Anlässlich des sechzigsten Geburtstags von Birgit Herz wurde die Festschrift mit dem Titel „Ausgrenzung und Teilhabe“ von den Herausgebern (Zimmermann, Meier & Hoyer, 2016) überreicht. In den Beiträgen von Dörr, Hußmann, Mackowiak, Opp, Prengel, Reiser und Störmer wurden gesellschaftliche und pädagogische Diskurse der Fachrichtung aufgegriffen, dargestellt und diskutiert.

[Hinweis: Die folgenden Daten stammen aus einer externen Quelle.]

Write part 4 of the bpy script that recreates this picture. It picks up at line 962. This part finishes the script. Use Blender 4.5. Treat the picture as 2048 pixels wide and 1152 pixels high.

Prof. Dr. Dr. Michael Winkler erläutert die Bedeutung der Entwicklung des inklusiven Kinder- und Jugendrechts als sogenannte „große Lösung“. Er warnte vor einer Medialisierung des Begriffs der Inklusion und der gleichzeitigen Reduzierung der Aufmerksamkeit auf pädagogische Haltungen sowie auf gesellschaftliche Solidarität. Er betonte gerade pädagogische Haltung und Solidarität als Motive und Basis der Inklusion und kritisierte eine Ignoranz dieser Aspekte zu Gunsten einer verkürzten Inklusionsdebatte.

Prof. Dr. Manfred Wittrock ging der Frage nach, ob das Inklusionskonzept das Integrationskonzept ersetzen kann, und fragte, ob gesellschaftlichen Exklusionsdynamiken eine Vorstellung von Teilhabe gegenübergestellt werden sollte.  Er benannte die multiprofessionelle Kooperation in Teams als wichtigen Aspekt zur Stärkung von Hilfesystemen. Er verwies auf den staatlichen Auftrag der organisationalen Absicherung eines gestuften Erziehungshilfesystems mit einer sonderpädagogischen Grundversorgung, mobilen Beratungs- und Unterstützungsdiensten sowie alternativen und qualitativ hochwertigen Beschulungsangeboten.

In den Workshops wurden Themen wie die Kooperation von Schule und Jugendhilfe in Hamburg (Philipp Wachs und Arne Kranz), das Berufsrollenverständnis im Förderschwerpunkt (Christiane Mettlau), Kinderschutz an Schulen (Nora Hartel) und die Vielfalt schulischer Inklusion (Jochen Liesebach) bearbeitet.

Gleichzeitig zu den Fachvorträgen und Workshops fand eine Zukunftswerkstatt unter Leitung von Prof. Dr. Ralf Kuckhermann statt. In der Zukunftswerkstatt wurden ausgehend vom Titel "Gemeinsam auf dem Weg zu Inklusion" die aktuellen, subjektiv bedeutsamsten Fragen der Teilnehmenden in der Arbeit mit emotional-sozial schwer belasteten Kindern und Jugendlichen herausgearbeitet.